Cosa ha di tanto straordinario Assisi? Cosa ha d’imperdibile? Intanto la pietra con la quale la città è costruita; una pietra rosa che diventa tutta d’oro nell’ora del tramonto. E poi questo delicatissimo rapporto con il paesaggio circostante, con il verde del Subasio, con l’azzurro del cielo. Città medievali altrettanto belle, come Spello, Spoleto o Gubbio, solo per restare nei confini della regione, sono state irrimediabilmente rovinate da una petulante edilizia residenziale costruita nella seconda metà del secolo scorso a ridosse delle mura urbiche. Ad Assisi questo non è avvenuto, anche se pian piano questa fascia di rispetto viene rosicchiata nel fondovalle da nuove strade e da nuove abitazioni.
Assisi è soprattutto il contesto, è il paesaggio a essere merce di scambio. Si viene ad Assisi per ammirarla da lontano come si ammira il mare dalla riva, soprattutto se la riva è occupata da una sequenza ininterrotta di alberghi e pensioncine. Il panorama più bello lo si coglie da Bettona o da Montefalco, e allora è normale che i turisti vadano a Montefalco, dove una volta ammirato il paesaggio e visti i monumenti ci sarà sempre un buon vino da bere, con le vigne in bella mostra in primo piano. Quando si superano le mura di Assisi e ci s’immerge nei vicoli poco s’incontra: appunto il tono rosato delle pietre, e è già tanto. Ma se ci si affaccia sulla valle, invece dei vigneti vedremo i capannoncini che vanno da Santa Maria e Bastia Umbra, tanto brutti quanto solo a Ellera e a San Sisto s’incontrano. Per vedere un po’ di verde dovremo spingere lo sguardo fin verso i monti Martani, verso Bettona e Montefalco.

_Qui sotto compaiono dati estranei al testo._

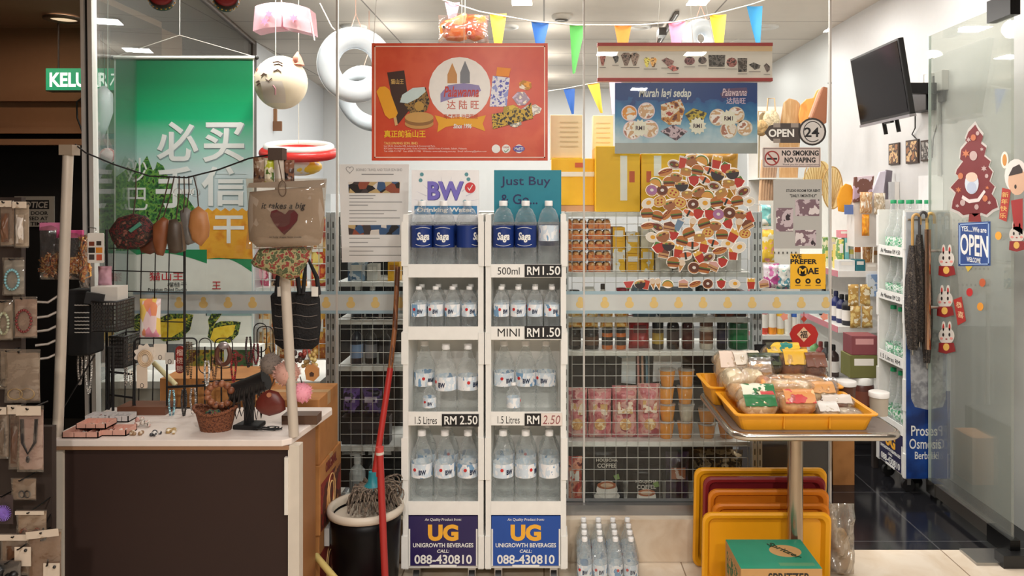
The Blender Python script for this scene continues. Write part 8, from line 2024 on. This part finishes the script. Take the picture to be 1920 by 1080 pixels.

Per avere una idea della povertà come città d’arte di Assisi si guardi alla situazione dei musei. Intanto ce ne sono sette, anzi otto: Museo del Tesoro, Pinacoteca Comunale, Museo del Foro, Museo della Cattedrale, Galleria d’arte della Pro Civitate Christiane, Museo Missionario dei frati Cappuccini. Museo della Chiesa Nuova, Museo della Porziuncola. Adesso c’è pure il Museo della Memoria: in tutto fanno nove. Fossero riuniti in una sola sede, sarebbe la più importante raccolta della regione. E invece ognuno padrone in casa propria, ma padroni di cosa? Se paragonata ai musei di Spello o di Bettona, non dico di Spoleto o Montefalco, la Pinacoteca Comunale di Assisi è ben misera cosa. Stesso discorso per il Museo del Foro: museo del nulla, lapidi con iscrizioni e pavimenti in pietra. La Rocca Maggiore – fanno dieci – è un rudere spoglio di tutto. La Rocchicciola – farebbero undici se fosse visitabile – è collocata in un posto talmente bello che la si dovrebbe tenere aperta 24 ore su 24. E invece non sono mai riuscito a salire in vetta ai piani superiori: uno perché è sempre chiusa, due perché il genio di architetto che ne curò la ristrutturazione studiò a fondo le scale di accesso interne: fuori di ogni norma, inutilizzabili. Così come inutilizzabile è la bellissima Torre del Popolo in piazza del Comune. E per fortuna che i preti in cattedrale hanno avuto la bellissima idea di consentire l’accesso sulla torre di San Rufino, una idea talmente banale che non si capisce perché non possa essere imitata per la Torre del Popolo. Già, perché? Ci vorrebbe un po’ di fantasia per valorizzare il nulla, perché tanto ad Assisi i turisti vengono comunque, forse per fare qualcosa di alternativo come ai tempi di Ecce Bombo. Ecco, ci vorrebbe un po’ di fantasia. Per esempio tenere aperti i musei e gli spazi chiusi: sarebbe già qualcosa.